A la fin de ce débat en première lecture, nous sommes parvenus à un texte équilibré et cohérent. Nous avons en effet déplacé le débat, comme les Français nous y invitaient, du terrain des slogans vers celui des intérêts respectifs des salariés et des entreprises.
Nous n'avons pas opposé l'intérêt des uns à celui des autres. Au contraire, nous avons systématiquement réfléchi à la façon dont toutes les catégories de salariés pouvaient bénéficier de la réduction du temps de travail. Nous avons concilié l'impératif de compétitivité et l'exigence de sécurité dans le travail.
Nous avons, en fait, simplement suivi la voie qui nous était ouverte par les 50 000 négociateurs de la première étape. Ils ont joué un rôle déterminant en s'engageant plus tôt que les autres dans la réduction du temps de travail et en trouvant des solutions pragmatiques et originales, toutes également favorables à la création d'emploi.
Plusieurs députés RPR - On croit rêver ! Revenez sur terre !
Mme la Ministre - Nous réalisons avec cette loi une avancée considérable. Une avancée pour l'emploi, une avancée pour la négociation sociale en France, une avancée pour la réorganisation du travail dans les entreprises, enfin, une avancée pour les garanties des salariés.
Je suis convaincue depuis toujours que le meilleur agent du progrès économique c'est le progrès social lui-même. Avec la réduction du temps de travail nous réconcilions l'économique et le social et apportons ainsi une réponse aux craintes de nos concitoyens.
Ce progrès social, introduit grâce à la loi, la majorité a voulu le réaliser, unie (Interruptions sur les bancs du groupe du RPR, du groupe UDF et du groupe DL).
L'union, vous en rêvez, chez nous c'est une réalité !
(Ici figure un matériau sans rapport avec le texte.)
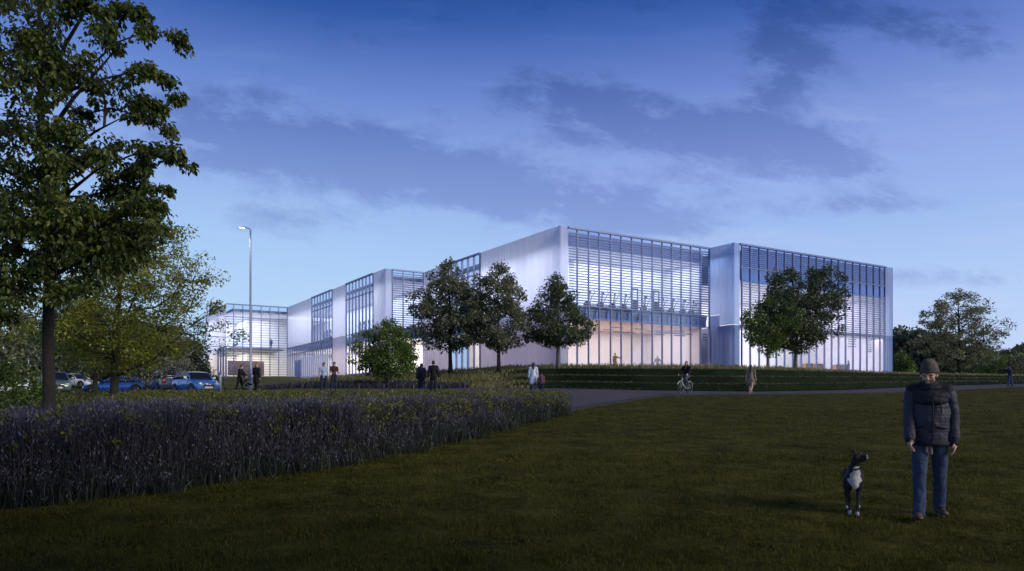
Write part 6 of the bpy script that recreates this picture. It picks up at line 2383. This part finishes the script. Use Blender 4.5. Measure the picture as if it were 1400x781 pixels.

Unis, nous sommes forts, forts de nos convictions et de nos valeurs. Unis, nous pouvons, grâce aux 35 heures, faire reculer le chômage. Unis, nous allons, grâce aux 35 heures, changer la vie de nos concitoyens, qui savent qu'ils peuvent compter sur nous (Applaudissements sur les bancs du groupe socialiste, du groupe communiste et du groupe RCV).